Lênin Willemen: "Não sei se ainda consigo descrever o que sinto com a partida de Rafael. No momento ainda é muito difusa essa sensação de vazio aqui, sabe? Deixo esses versos de Gabriel, o pensador. Acho que falam um pouco sobre tudo isso:

'Mais uma vida jogada fora.
Um coração que já não bate mais, descanse em paz.
Sonhos que vão embora, antes da hora.
Sonhos que ficam pra trás.
Por quê um jovem que vivia sorridente perde a sua vida assim tão de repente?
Logo um cara que adorava viver. Realmente é impossível entender.
Nenhuma resposta vai ser capaz de trazer de novo a paz à família do rapaz.
Nunca mais suas vidas serão como antes.

E eles olham o seu retrato na estante.
Aquele brilho no olhar e o jeitão de criança.
Agora não passam de uma lembrança.
E a esperança de que ele esteja bem, seja onde for,
Não diminui o vazio que ele deixou.
É insuportável quando chega o seu aniversário.
E as suas roupas no armário parecem esperar que ele volte de surpresa, pra ocupar o seu lugar vazio à mesa.
A tristeza às vezes é tão forte.
A tristeza às vezes é tão forte que é mais fácil fingir que não houve morte.
Porque sempre que ele chega pra matar as saudades, ele vem com aquela cara de felicidade.
Alegrando os sonhos e querendo dizer que a sua alma nunca vai envelhecer.
E que sofrer não é a solução. É melhor manter acesa uma chama no coração
E a certeza na mente de que um dia se encontrarão novamente.


Pra onde vai você?
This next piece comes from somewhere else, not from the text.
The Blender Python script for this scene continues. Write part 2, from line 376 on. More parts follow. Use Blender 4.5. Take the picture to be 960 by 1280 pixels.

Pra onde vai?
Pra onde vai o sol quando a noite cai?'

2 comentários:

Iara Rangel disse...

Lágrimas... alguns sorrisos ao lembrar dessas cenas que vocês descreveram e saudades de todos, principalmente dele.
Um super beijo pra vcs! Que a gente possa se reunir!

Ana Carla Mota disse...

Eu desmoronei quando soube disso, Rafael foi meu professor, o melhor que eu ja tive na vida, uma pessoa que jamais esquecerei, nunca vou esquecer, ele foi um grande amigo, companheiro, engraçado, toda vez que lembro do Rafa lembro dele sorrindo!